People stake out spots in downtown Fairmount, Ga., this month as they await the town’s Christmas parade. (Michael S. Williamson/The Washington Post)

It was the sort of town that dots the northern part of the 14th District toward the Tennessee line, a barely surviving place where Trump ran up 80 percent of the vote in 2020.

Fairmount had streets named for deceased factory owners, a shuttered college and the town’s last practicing doctor. There used to be carpet mills, but now there was a plant that makes powdered chlorine, and another that made bricks. An IGA grocery anchored one end of town, an American Legion post the other, and in between were three gas stations, one diner, and an intersection where locals reliably shot out the one traffic light the county kept trying to install.

“People here do not like change,” said Connie Underwood, the clerk at the Citgo, explaining life in Fairmount one day. “Like if I moved the beef jerky, they’d get mad.”

She looked out the window at the 18-wheelers growling by. Another thing about Fairmount, she said. People never escaped their nicknames. She herself would forever be known as Tractor for an incident in a farm field a decade ago.
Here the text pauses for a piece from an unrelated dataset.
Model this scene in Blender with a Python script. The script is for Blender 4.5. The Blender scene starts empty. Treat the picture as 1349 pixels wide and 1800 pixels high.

Quaalude, Zipperhead, DoNo, Whitey, Big’un, Outlaw — all were grown men still answering for their youth.

“Whatcha need?” she said now to a regular, though she could anticipate the answer.

A pack of 24/7s, a Red Bull and a Fantasy 5. A pack of Pyramids, a Yoo-hoo and a Mega Millions. “Listen,” said a woman rushing in, breathless. “I want you to call him and see if I can get some gas,” she said as the clerk texted the owner about a credit. “Please. Tell him please.”

At the diner across the street, two men were talking about a huge cattle farm on the market, which led to a discussion of their changing world, which led one of them to say, “Sometimes I think they want this whole town to die.”

At another table, a 17-year-old was scrolling on his phone, saying, “I want to go to L.A. All the famous and all the important people live out there.”

At another, a man was saying to his friend, “Did you get to hurtin’ or what?”

“Yeah, I got to lay on that thing,” said the friend, referring to an MRI machine.

“I had to go for my liver. I get paranoid. Lady said, ‘You’re going to be okay.’ I said, ‘I am not.’ I said, ‘Back this thing out.’ They backed me out of there.”

At the Marathon gas station, a clerk named Sheila Balde was trying to think of the biggest thing to ever happen in Fairmount, something involving the whole town.

“Probably the Lomax murder was one,” she said, referring to an incident in 1978, in which an intruder one morning asked to use the phone of a couple named John and Ethel Lomax, then shot and killed the husband, and shot and injured his wife. “Will never forget it, either. Everybody was terrified. I was terrified.”

She tried to think of what else. She stared out the window.

“I guess the next thing was Trump,” she finally said.

She remembered how it felt when he first came on the scene — the pickups flying Trump flags, the freshly energized conversations over morning coffee.

“It was like people woke up around here,” she said. “Bunch of people would go to the rallies and come back and talk. It just felt like he was for all of us. With Trump, it was like we could breathe.”

She thought about how it felt in Fairmount now.

“Can’t afford groceries, can’t afford gas, heating fuel is ridiculous — us poor people are dying. We’re stifled, smothered, sinking quick,” she said, turning to a regular. “What else for you, son?”

Johnson was a teenager when he moved out of the home, at left, in Rydal, Ga., where he lived with his father. “I was like, ‘Well, it’s on me now,’” Johnson said of the experience. (Michael S. Williamson/The Washington Post)

Johnson was speeding away from all that now, past billboards for disability lawyers and worn-out yards heaped with old appliances, and soon, he arrived in a speck of a place called Rydal, where he lived with his father as a young teenager, during a time he could now see as pivotal to who he would become. He stopped at a plywood-patched house by some railroad tracks.